• [SOURCE DATA]
◆ ◆ ◆ ◆

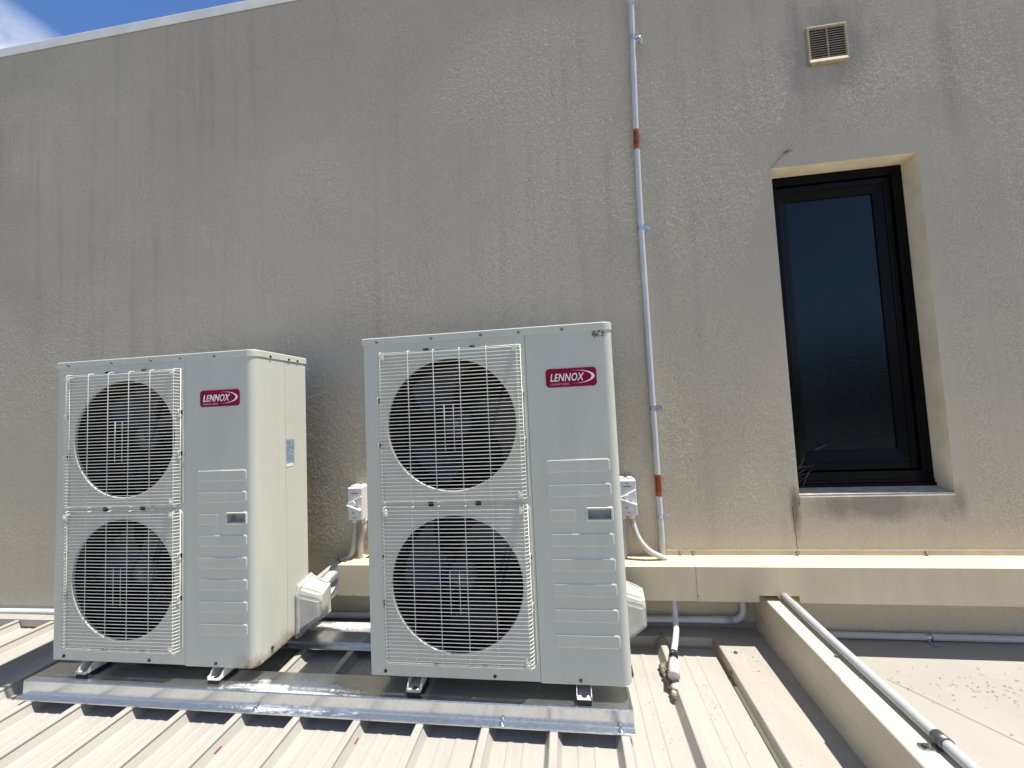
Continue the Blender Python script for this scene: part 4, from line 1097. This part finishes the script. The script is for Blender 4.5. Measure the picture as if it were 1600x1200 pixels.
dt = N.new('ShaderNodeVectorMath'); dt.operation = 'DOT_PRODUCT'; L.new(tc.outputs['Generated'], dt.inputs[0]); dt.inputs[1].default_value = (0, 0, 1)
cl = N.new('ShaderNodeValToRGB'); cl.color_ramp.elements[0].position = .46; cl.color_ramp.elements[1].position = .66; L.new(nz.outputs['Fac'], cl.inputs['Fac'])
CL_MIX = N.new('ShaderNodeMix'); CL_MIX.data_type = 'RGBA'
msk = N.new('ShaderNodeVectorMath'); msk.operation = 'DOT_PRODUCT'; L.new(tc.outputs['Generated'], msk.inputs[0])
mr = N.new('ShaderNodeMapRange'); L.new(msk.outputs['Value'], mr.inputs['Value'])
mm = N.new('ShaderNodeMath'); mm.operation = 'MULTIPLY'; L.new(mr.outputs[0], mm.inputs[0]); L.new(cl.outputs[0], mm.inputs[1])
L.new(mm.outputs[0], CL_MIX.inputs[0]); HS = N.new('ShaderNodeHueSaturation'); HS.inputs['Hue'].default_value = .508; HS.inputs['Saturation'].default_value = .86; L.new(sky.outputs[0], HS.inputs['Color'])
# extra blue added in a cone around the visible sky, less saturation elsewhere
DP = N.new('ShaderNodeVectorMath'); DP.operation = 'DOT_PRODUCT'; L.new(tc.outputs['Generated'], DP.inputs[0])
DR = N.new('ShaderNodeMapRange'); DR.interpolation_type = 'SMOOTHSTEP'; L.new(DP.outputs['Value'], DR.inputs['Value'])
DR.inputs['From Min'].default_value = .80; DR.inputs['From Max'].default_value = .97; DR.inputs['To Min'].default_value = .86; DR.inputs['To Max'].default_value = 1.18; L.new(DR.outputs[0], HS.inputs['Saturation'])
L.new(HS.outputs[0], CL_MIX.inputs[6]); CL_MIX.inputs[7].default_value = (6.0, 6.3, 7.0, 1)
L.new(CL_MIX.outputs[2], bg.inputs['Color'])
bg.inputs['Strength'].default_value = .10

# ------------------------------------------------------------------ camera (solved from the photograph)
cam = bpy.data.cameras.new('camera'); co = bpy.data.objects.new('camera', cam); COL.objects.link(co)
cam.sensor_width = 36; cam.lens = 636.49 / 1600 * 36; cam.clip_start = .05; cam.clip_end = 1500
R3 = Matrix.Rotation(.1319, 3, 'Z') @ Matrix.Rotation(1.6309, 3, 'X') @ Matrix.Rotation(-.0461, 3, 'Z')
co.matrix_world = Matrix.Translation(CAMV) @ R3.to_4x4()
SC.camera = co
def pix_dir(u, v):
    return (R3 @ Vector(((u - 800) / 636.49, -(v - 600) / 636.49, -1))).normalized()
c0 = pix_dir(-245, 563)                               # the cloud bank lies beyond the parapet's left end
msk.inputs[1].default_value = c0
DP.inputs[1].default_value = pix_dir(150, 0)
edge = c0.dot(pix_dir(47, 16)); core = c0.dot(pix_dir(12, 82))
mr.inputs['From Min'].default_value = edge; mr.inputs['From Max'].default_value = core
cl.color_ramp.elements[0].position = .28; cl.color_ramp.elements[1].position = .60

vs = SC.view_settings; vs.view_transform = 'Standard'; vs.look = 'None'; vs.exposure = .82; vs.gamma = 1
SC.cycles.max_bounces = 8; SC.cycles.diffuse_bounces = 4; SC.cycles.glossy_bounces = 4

◆ ◆ ◆ ◆

• [REQUEST] Without the pictures, output the full listing exactly as it stands.

• [SOLUTION FOR THIS PROBLEM]
Continue the Blender Python script for this scene: part 4, from line 1097. This part finishes the script. The script is for Blender 4.5. Measure the picture as if it were 1600x1200 pixels.
dt = N.new('ShaderNodeVectorMath'); dt.operation = 'DOT_PRODUCT'; L.new(tc.outputs['Generated'], dt.inputs[0]); dt.inputs[1].default_value = (0, 0, 1)
cl = N.new('ShaderNodeValToRGB'); cl.color_ramp.elements[0].position = .46; cl.color_ramp.elements[1].position = .66; L.new(nz.outputs['Fac'], cl.inputs['Fac'])
CL_MIX = N.new('ShaderNodeMix'); CL_MIX.data_type = 'RGBA'
msk = N.new('ShaderNodeVectorMath'); msk.operation = 'DOT_PRODUCT'; L.new(tc.outputs['Generated'], msk.inputs[0])
mr = N.new('ShaderNodeMapRange'); L.new(msk.outputs['Value'], mr.inputs['Value'])
mm = N.new('ShaderNodeMath'); mm.operation = 'MULTIPLY'; L.new(mr.outputs[0], mm.inputs[0]); L.new(cl.outputs[0], mm.inputs[1])
L.new(mm.outputs[0], CL_MIX.inputs[0]); HS = N.new('ShaderNodeHueSaturation'); HS.inputs['Hue'].default_value = .508; HS.inputs['Saturation'].default_value = .86; L.new(sky.outputs[0], HS.inputs['Color'])
# extra blue added in a cone around the visible sky, less saturation elsewhere
DP = N.new('ShaderNodeVectorMath'); DP.operation = 'DOT_PRODUCT'; L.new(tc.outputs['Generated'], DP.inputs[0])
DR = N.new('ShaderNodeMapRange'); DR.interpolation_type = 'SMOOTHSTEP'; L.new(DP.outputs['Value'], DR.inputs['Value'])
DR.inputs['From Min'].default_value = .80; DR.inputs['From Max'].default_value = .97; DR.inputs['To Min'].default_value = .86; DR.inputs['To Max'].default_value = 1.18; L.new(DR.outputs[0], HS.inputs['Saturation'])
L.new(HS.outputs[0], CL_MIX.inputs[6]); CL_MIX.inputs[7].default_value = (6.0, 6.3, 7.0, 1)
L.new(CL_MIX.outputs[2], bg.inputs['Color'])
bg.inputs['Strength'].default_value = .10

# ------------------------------------------------------------------ camera (solved from the photograph)
cam = bpy.data.cameras.new('camera'); co = bpy.data.objects.new('camera', cam); COL.objects.link(co)
cam.sensor_width = 36; cam.lens = 636.49 / 1600 * 36; cam.clip_start = .05; cam.clip_end = 1500
R3 = Matrix.Rotation(.1319, 3, 'Z') @ Matrix.Rotation(1.6309, 3, 'X') @ Matrix.Rotation(-.0461, 3, 'Z')
co.matrix_world = Matrix.Translation(CAMV) @ R3.to_4x4()
SC.camera = co
def pix_dir(u, v):
    return (R3 @ Vector(((u - 800) / 636.49, -(v - 600) / 636.49, -1))).normalized()
c0 = pix_dir(-245, 563)                               # the cloud bank lies beyond the parapet's left end
msk.inputs[1].default_value = c0
DP.inputs[1].default_value = pix_dir(150, 0)
edge = c0.dot(pix_dir(47, 16)); core = c0.dot(pix_dir(12, 82))
mr.inputs['From Min'].default_value = edge; mr.inputs['From Max'].default_value = core
cl.color_ramp.elements[0].position = .28; cl.color_ramp.elements[1].position = .60

vs = SC.view_settings; vs.view_transform = 'Standard'; vs.look = 'None'; vs.exposure = .82; vs.gamma = 1
SC.cycles.max_bounces = 8; SC.cycles.diffuse_bounces = 4; SC.cycles.glossy_bounces = 4